How Centarro Handles Critical Drupal Security Releases

Developer Desk

Critical security vulnerabilities don't wait for a convenient time. They arrive on their own schedule, and how quickly your team responds can mean the difference between a routine update and a serious exposure.

A highly critical advisory with a 48-hour window

On May 18, the Drupal Security Team issued PSA-2026-05-18, a pre-announcement for a highly critical security release affecting every supported branch of Drupal core. The advisory scored a 20 out of 25 on the security risk scale. No authentication required, no special access needed. The release window was two days later, on May 20, between 17:00 and 21:00 UTC.

The Drupal Security Team urged site owners to reserve time for immediate updates because exploits could be developed within hours or days. They took the unusual step of providing best-effort patch files even for end-of-life versions of Drupal 8 and 9 because the potential impact was that significant.

If you're running a site that processes orders and manages customer data, you can’t put something like this off until the next sprint.

Coordinating across every client

When the pre-announcement landed, we reached out to all of our support clients and worked directly with their teams to determine priority, assess whether the vulnerability applied to each site's specific configuration, and plan accordingly.

That communication happened in real-time through Slack. Our clients aren't going through a ticketing system. They interface directly with the team that knows their codebase, their deployment process, and their hosting environment.
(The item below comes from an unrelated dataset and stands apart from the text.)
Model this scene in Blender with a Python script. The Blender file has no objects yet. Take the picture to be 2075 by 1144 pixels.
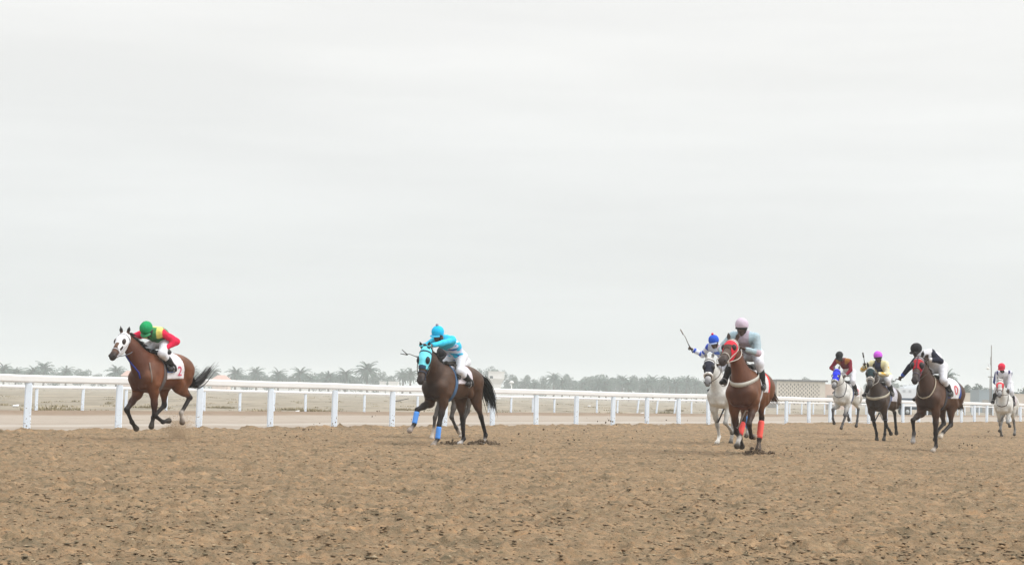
import bpy, math, random
import numpy as np
from mathutils import Vector, Matrix

R = math.radians
scene = bpy.context.scene
COL = scene.collection

# ---------------------------------------------------------------- camera
EYE = 1.02
FPX, WPX = 3387.0, 2075.0
cam_d = bpy.data.cameras.new("camera")
cam_d.sensor_fit = 'HORIZONTAL'
cam_d.sensor_width = 36.0
cam_d.lens = 36.0 * FPX / WPX
cam_d.clip_start = 0.1
cam_d.clip_end = 9000.0
cam = bpy.data.objects.new("camera", cam_d)
COL.objects.link(cam)
_p = math.atan((799.9 - 572.0) / FPX)
_r = math.atan(0.023)
_fw = Vector((0, math.cos(_p), math.sin(_p)))
_u0 = Vector((0, -math.sin(_p), math.cos(_p)))
_r0 = Vector((1, 0, 0))
_rt = _r0 * math.cos(_r) + _u0 * math.sin(_r)
_up = _u0 * math.cos(_r) - _r0 * math.sin(_r)
M = Matrix((_rt, _up, -_fw)).transposed().to_4x4()
M.translation = (0, 0, EYE)
cam.matrix_world = M
scene.camera = cam

# ---------------------------------------------------------------- world and sun
SUN_EL, SUN_AZ = 50.0, 108.0           # azimuth measured clockwise from +Y; veiled sun high to the right
w = bpy.data.worlds.new("World")
scene.world = w
w.use_nodes = True
nt = w.node_tree
nt.nodes.clear()
N = nt.nodes.new
out = N("ShaderNodeOutputWorld"); bg = N("ShaderNodeBackground"); addn = N("ShaderNodeAddShader"); bg2 = N("ShaderNodeBackground")
sky = N("ShaderNodeTexSky"); sky.sky_type = 'NISHITA'; sky.sun_disc = False
sky.sun_elevation = R(SUN_EL); sky.sun_rotation = R(SUN_AZ); sky.dust_density = 4.0; sky.air_density = 1.0
bg.inputs[1].default_value = 0.012     # what little of the clear sky comes through the overcast
nt.links.new(sky.outputs[0], bg.inputs[0])
tc = N("ShaderNodeTexCoord"); sep = N("ShaderNodeSeparateXYZ")
nt.links.new(tc.outputs["Generated"], sep.inputs[0])
ramp = N("ShaderNodeValToRGB")
e = ramp.color_ramp.elements
e[0].position = 0.0; e[0].color = (0.340, 0.358, 0.362, 1)
e[1].position = 1.0; e[1].color = (1.05, 1.035, 1.01, 1)
for pos, c in ((0.06, (0.368, 0.379, 0.378)), (0.12, (0.393, 0.398, 0.393)), (0.20, (0.416, 0.415, 0.404)), (0.26, (0.420, 0.417, 0.407)), (0.5, (0.68, 0.675, 0.66))):
    k = e.new(pos); k.color = (*c, 1)
nt.links.new(sep.outputs[2], ramp.inputs[0])
mp = N("ShaderNodeMapping"); mp.inputs["Scale"].default_value = (1.2, 1.2, 11.0)
mp.inputs["Rotation"].default_value = (0, R(2.0), 0)
nz = N("ShaderNodeTexNoise"); nz.inputs["Scale"].default_value = 2.4; nz.inputs["Detail"].default_value = 6.0; nz.inputs["Roughness"].default_value = 0.55
nt.links.new(tc.outputs["Generated"], mp.inputs[0]); nt.links.new(mp.outputs[0], nz.inputs["Vector"])
mr = N("ShaderNodeMapRange"); mr.inputs[1].default_value = 0.3; mr.inputs[2].default_value = 0.7; mr.inputs[3].default_value = 0.945; mr.inputs[4].default_value = 1.045
nt.links.new(nz.outputs["Fac"], mr.inputs[0])
mul = N("ShaderNodeVectorMath"); mul.operation = 'SCALE'
nt.links.new(ramp.outputs[0], mul.inputs[0]); nt.links.new(mr.outputs[0], mul.inputs["Scale"])
# the overcast is thinner towards the sun (right) and heavier away from it (left); even across the part in view
side = N("ShaderNodeValToRGB"); se = side.color_ramp.elements
se[0].position = 0.10; se[0].color = (0.42, 0.42, 0.42, 1); se[1].position = 0.95; se[1].color = (1.0, 1.0, 1.0, 1)
for pos, v in ((0.33, 0.715), (0.68, 0.735)):
    k = se.new(pos); k.color = (v, v, v, 1)
sx = N("ShaderNodeMapRange"); sx.inputs[1].default_value = -1; sx.inputs[2].default_value = 1
nt.links.new(sep.outputs[0], sx.inputs[0]); nt.links.new(sx.outputs[0], side.inputs[0])
mul2 = N("ShaderNodeVectorMath"); mul2.operation = 'MULTIPLY'
nt.links.new(mul.outputs[0], mul2.inputs[0]); nt.links.new(side.outputs[0], mul2.inputs[1])
mul = mul2
nt.links.new(mul.outputs[0], bg2.inputs[0]); bg2.inputs[1].default_value = 2.12 / 0.725
nt.links.new(bg.outputs[0], addn.inputs[0]); nt.links.new(bg2.outputs[0], addn.inputs[1])
nt.links.new(addn.outputs[0], out.inputs[0])

sun_d = bpy.data.lights.new("sun", 'SUN'); sun_d.energy = 1.5; sun_d.angle = R(18); sun_d.color = (1.0, 0.96, 0.9)
sun = bpy.data.objects.new("sun", sun_d); COL.objects.link(sun)
_az = R(SUN_AZ); _el = R(SUN_EL)
_sd = Vector((math.sin(_az) * math.cos(_el), math.cos(_az) * math.cos(_el), math.sin(_el)))
sun.rotation_euler = _sd.to_track_quat('Z', 'Y').to_euler()
scene.view_settings.view_transform = 'Standard'
scene.view_settings.look = 'None'
scene.view_settings.exposure = 0.0
scene.view_settings.gamma = 1.0
scene.cycles.max_bounces = 5
scene.cycles.diffuse_bounces = 2
scene.cycles.volume_bounces = 1

# ---------------------------------------------------------------- helpers
def s2l(c):
    return tuple(((v / 255.0) / 12.92 if v / 255.0 <= 0.04045 else ((v / 255.0 + 0.055) / 1.055) ** 2.4) for v in c)

def material(name, col=(0.5, 0.5, 0.5), rough=0.7, var=0.0, vscale=8.0, col2=None, bump=0.0, bscale=30.0, attr=False, spec=0.3, sheen=0.0, stretch=None, metal=0.0):
    m = bpy.data.materials.new(name); m.use_nodes = True
    t = m.node_tree; b = t.nodes["Principled BSDF"]
    b.inputs["Roughness"].default_value = rough
    b.inputs["Specular IOR Level"].default_value = spec
    b.inputs["Metallic"].default_value = metal
    if sheen: b.inputs["Sheen Weight"].default_value = sheen
    src = None
    tcn = t.nodes.new("ShaderNodeTexCoord")
    vec = tcn.outputs["Object"]
    if stretch:
        mpn = t.nodes.new("ShaderNodeMapping"); mpn.inputs["Scale"].default_value = stretch
        t.links.new(vec, mpn.inputs[0]); vec = mpn.outputs[0]
    if attr:
        a = t.nodes.new("ShaderNodeAttribute"); a.attribute_name = "Col"; src = a.outputs["Color"]
    if var or col2:
        n = t.nodes.new("ShaderNodeTexNoise"); n.inputs["Scale"].default_value = vscale; n.inputs["Detail"].default_value = 5.0
        n.inputs["Roughness"].default_value = 0.65
        t.links.new(vec, n.inputs["Vector"])
        if col2:
            r_ = t.nodes.new("ShaderNodeMapRange"); r_.inputs[1].default_value = 0.35; r_.inputs[2].default_value = 0.65
            t.links.new(n.outputs["Fac"], r_.inputs[0])
            mx = t.nodes.new("ShaderNodeMix"); mx.data_type = 'RGBA'
            mx.inputs[6].default_value = (*col, 1); mx.inputs[7].default_value = (*col2, 1)
            t.links.new(r_.outputs[0], mx.inputs[0]); src = mx.outputs[2]
        else:
            r_ = t.nodes.new("ShaderNodeMapRange"); r_.inputs[1].default_value = 0.25; r_.inputs[2].default_value = 0.75
            r_.inputs[3].default_value = 1 - var; r_.inputs[4].default_value = 1 + var
            t.links.new(n.outputs["Fac"], r_.inputs[0])
            vm = t.nodes.new("ShaderNodeVectorMath"); vm.operation = 'SCALE'
            if src is None: vm.inputs[0].default_value = col
            else: t.links.new(src, vm.inputs[0])
            t.links.new(r_.outputs[0], vm.inputs["Scale"]); src = vm.outputs[0]
    if src is None: b.inputs["Base Color"].default_value = (*col, 1)
    else: t.links.new(src, b.inputs["Base Color"])
    if bump:
        n2 = t.nodes.new("ShaderNodeTexNoise"); n2.inputs["Scale"].default_value = bscale; n2.inputs["Detail"].default_value = 4.0
        t.links.new(vec, n2.inputs["Vector"])
        bp = t.nodes.new("ShaderNodeBump"); bp.inputs["Strength"].default_value = bump; bp.inputs["Distance"].default_value = 0.02
        t.links.new(n2.outputs["Fac"], bp.inputs["Height"]); t.links.new(bp.outputs[0], b.inputs["Normal"])
    return m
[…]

Over the next 48 hours, we created an internal tracker and assigned primary and secondary developer responsibilities for each client site. Secondary assignments provided genuine redundancy. If a deploy got held up on one site, the backup developer could step in immediately, so no client was left waiting.

Every site is different. That’s the point.

Our clients run Drupal across a range of hosting environments (Acquia, Pantheon, Upsun, self-hosted infrastructure), and many are on different versions of Drupal core. A few are still running Drupal 8 or 9.

That diversity requires an individualized response. We knew Acquia and Pantheon would have platform-level protections in place quickly, so we prioritized non-platform-hosted sites first. For sites still on Drupal 8 or 9, we evaluated and applied the best-effort patch files directly.

We also worked with each client's stakeholders to establish interim protections. For self-hosted sites where the vulnerability was particularly concerning, we had processes ready to take sites offline temporarily if the severity of the exploit demanded it. None of our clients were running the specific configurations most at risk, so we didn't need to go that far. 

But we were ready.

Patched and tested, day of

Every impacted client was updated the day the security release dropped.

After applying patches, we coordinated user acceptance testing with each client through those same direct communication channels before pushing to production. Status updates flowed in real time through Slack, and we shared findings across the team as they came up, keeping work visible where work was happening.

Each client has a documented standard operating procedure, and the specifics vary. Some clients handle their own deploys. Others rely on us for the full process. Some have additional steps related to staging environments or stakeholder sign-off. The tracker captured all of this, including notes about anything out of the ordinary, so the team could move quickly without dropping details.

What this means for platform and partner selection

This kind of coordinated response highlights something enterprise IT leaders should consider when evaluating eCommerce platforms and the support structures around them.

Drupal's architecture handled this well. Even with sites spread across different hosting providers, different core versions, and different levels of customization, the security update process was consistent. A site on Acquia running Drupal 11 and a self-hosted site still on Drupal 9 both had clear paths to remediation.

But the platform is only part of the equation. Having a support team that already knows your deployment process, already has direct communication channels in place, and already has documented procedures for your specific site means the difference between a stressed-out 48-hour scramble and a planned, stable, 48-hour execution.

The security advisory also reinforced something we see regularly with Drupal: the open-source security model works. Everything, from the coordinated disclosure to the cross-version patch files, was handled transparently by a volunteer security team supported by organizations across the community.